The EEOC further charged that during the Muslim holy month of Ramadan in 2008, JBS shut off water fountains at the facility or tagged them to stop employees from using them, which prevented Muslim employees from getting a drink of water after fasting all day and from washing before prayers. JBS also denied Somali Muslim employees bathroom breaks and disciplined them more harshly than other employees, according to the EEOC’s allegations.

In addition, the EEOC’s lawsuit alleged that Black, Somali, and Muslim employees were harassed on the job because of their race, religion and national origin. The EEOC alleged that JBS managers and other employees threw meat or bones at Black and Somali employees and that JBS employees regularly called Somali employees offensive names because of their race, national origin, and religion. The EEOC further alleged that JBS tolerated offensive graffiti in restrooms at the Greeley facility, with racially harassing and obscene statements against Somalis, such as “Somalis are disgusting,” “F*** Somalians,” “F*** Muslims,” and “N*****.”

The alleged discrimination violates Title VII of the Civil Rights Act of 1964, the federal law that prohibits workplace discrimination, including on the basis of race, national origin, or religion.

Under the terms of the consent decree settling the lawsuit, JBS will pay up to $5,500,000 to approximately 300 employees who are eligible participants under the decree’s terms.

In addition, the decree requires JBS to take a number of actions intended to correct and prevent further discrimination. JBS will make all former employees covered under the decree eligible for rehire. It will review, update, and post its anti-discrimination policies; maintain a 24-hour hotline for reporting discrimination; investigate employee complaints; support a diversity committee; and provide annual trainings to all employees on the laws prohibiting employment discrimination. JBS also must provide clean, quiet, and appropriate locations other than bathrooms for employees’ religious observances, including daily prayers, and must also allow employees to use locker rooms or other locations that do not pose a safety risk for observation of their religious practices.

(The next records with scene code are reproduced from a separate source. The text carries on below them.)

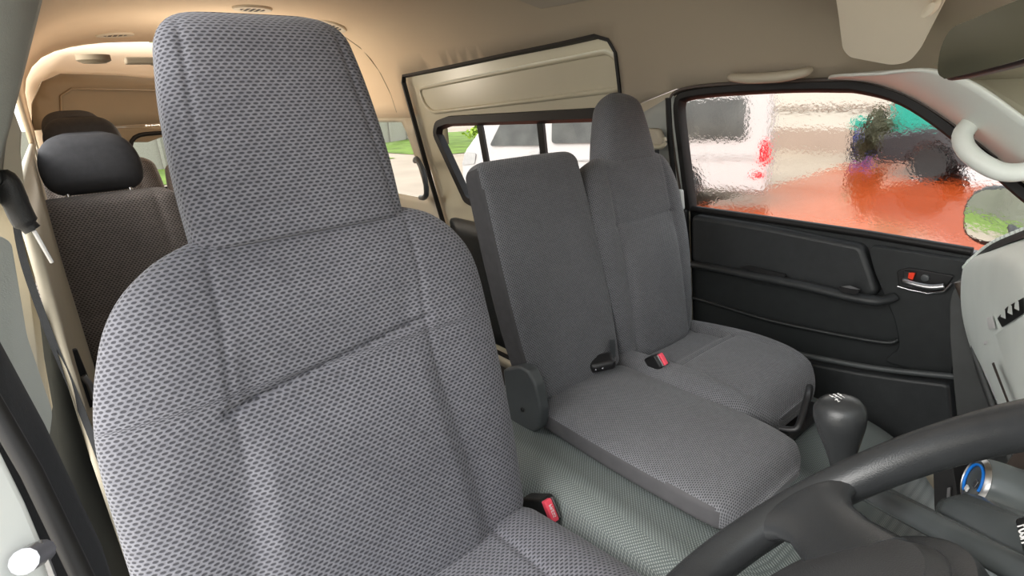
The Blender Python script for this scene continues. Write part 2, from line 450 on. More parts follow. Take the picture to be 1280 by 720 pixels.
def kz(x):
    if x < -1.15: return 1.
    t = min(1, (x + 1.15) / .95); t = t * t * (3 - 2 * t)
    return 1 - .68 * t
def q_mid(q): return QMAX - q
def shell(x, q, side=1):
    p = prof(q); y, z = p.x, p.y
    if z > 1.22:
        k = kz(x)
        if side < 0: t = min(1, y / .3 if False else (.0 + max(0, q_mid(q)) / .3)); k = k + (1 - k) * t * t * (3 - 2 * t)
        z = 1.22 + (z - 1.22) * k
    if side < 0:
        off = .045 * (-x - 1) / 3 - .03
        y = -(y + .10 * max(0, min(z, 1.4) - ZB) * min(1, y / .5) - off * min(1, y / .5))
    return V((x, y, z))
def hit(px, py):
    """pixel -> (x, q) on the left half of the shell"""
    d = ray(px, py).normalized(); t = .2
    def inside(p):
        z = p.z
        if z > 1.22: z = 1.22 + (z - 1.22) / kz(p.x)
        lo = None
        for a, b in zip(_pp, _pp[1:]):
            if a.y <= z <= b.y: lo = a.x + (b.x - a.x) * ((z - a.y) / max(1e-9, b.y - a.y)); break
        if lo is None: return z < 0
        return p.y < lo
    while t < 8:
        if not inside(CAM + d * (t + .02)): break
        t += .02
    a, b = t, t + .02
    for _ in range(20):
        c = (a + b) / 2
        if inside(CAM + d * c): a = c
        else: b = c
    p = CAM + d * a; z = p.z
    if z > 1.22: z = 1.22 + (z - 1.22) / kz(p.x)
    bq, bd = 0, 1e9; P2 = V((p.y, z))
    for i in range(len(_pp) - 1):
        e = _pp[i + 1] - _pp[i]; t = min(1, max(0, (P2 - _pp[i]).dot(e) / max(1e-12, e.length_squared)))
        dd = (P2 - _pp[i] - e * t).length
        if dd < bd: bd, bq = dd, _q[i] + (_q[i + 1] - _q[i]) * t
    return V((p.x, bq))
def qz(z):
    for i in range(len(_pp) - 1):
        if _pp[i].y <= z <= _pp[i + 1].y: return _q[i] + (z - _pp[i].y)
    return _q[-1]
def hits(px): return [hit(*p) for p in px]
def off_shell(dy):
    return lambda x, q: shell(x, q) + V((0, -dy, 0))

# --- outlines on the left side
door1_px = [(866, 420), (862, 262), (847, 150), (846, 124), (858, 116), (900, 110), (980, 105), (1045, 102), (1080, 106), (1130, 121), (1184, 154), (1245, 203), (1300, 250)]
door1 = hits(door1_px)
door1 = [V((door1[0].x, .32))] + door1 + [V((-.02, .90)), V((-.02, .32))]
door2 = hits([(505, 95), (560, 84), (640, 67), (700, 55), (745, 45), (762, 50), (771, 66)])
d2f = door2[-1].x + .02; d2r = hit(531, 200).x
door2 = [V((door2[0].x - .02, door2[0].y - .03))] + door2 + [V((d2f, 1.0)), V((d2f, .06)), V((hit(560, 300).x, .06)), hit(560, 300), hit(531, 200)]
win2_px = [(541, 168), (543, 156), (556, 151), (650, 147), (740, 143), (756, 148)]
w2 = hits(win2_px); w2b = hit(578, 252)
w2f = hit(763, 152).x
win2 = w2 + [V((w2f, w2[-1].y - .03)), V((w2f + .01, hit(575, 255).y + .03)), V((w2f - .03, hit(578, 257).y)), hit(592, 257), hit(579, 250)]
rear_win = [V((-3.75, .76)), V((hit(532, 252).x - .02, .76)), hit(533, 244), hit(509, 165), V((hit(505, 154).x - .015, 1.145)), V((-3.75, 1.145))]
rear_win = rear_win[::-1]

QW = qz(1.165)
wl = sheet('wall_left', [(-4.05, 0), (.0, 0), (.0, qz(1.235)), (-1.0, qz(1.235)), (-1.25, QW), (-4.05, QW)], [door1, door2, rear_win], shell, M['trim_cream'], step=.07, solid=.01, soff=0)
struct(wl)
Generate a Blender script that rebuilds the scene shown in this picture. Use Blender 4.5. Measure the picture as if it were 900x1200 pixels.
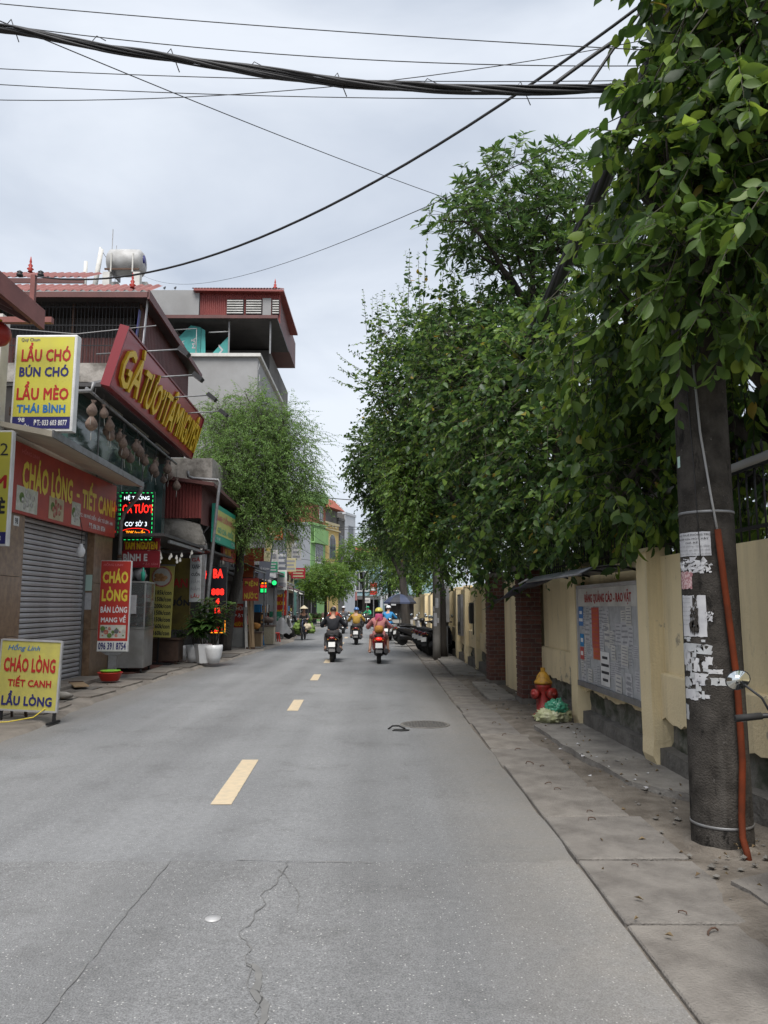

“The EEOC is proud to obtain such significant relief for the hundreds of workers harmed by the unlawful employment practices alleged in this law­suit,” said EEOC Chair Charlotte A. Burrows. “This case serves as a reminder that systemic discrimination and harassment remain significant problems that we as a society must tackle. I am hopeful that the employer’s new policies, especially those pro­viding for swift handling of harassment complaints and ensuring appropriate times and places for employees to practice their faith, are a step in the right direction.”

Regional Attorney Mary Jo O’Neill of the EEOC’s Phoenix District Office, which has juris­diction over Arizona, Colorado, Wyoming, New Mexico and Utah, said, “The discrimination alleged in this lawsuit was very serious and affected hundreds of employees over many years. Employers must consider and offer reasonable accommodations for their employees’ religious beliefs and practices except where it would cause an undue hardship, and employers cannot allow harassment based on race, religion, or national origin.”

The EEOC’s lawsuit was brought in the U.S. District Court for the District of Colorado, Equal Employment Opportunity Commission, et al. v. JBS USA, LLC d/b/a JBS Swift & Company, Case No.10-cv-2103-PAB-KLM. It was pending before Chief Judge Philip A. Brimmer, who will retain authority to enforce the terms of the consent decree.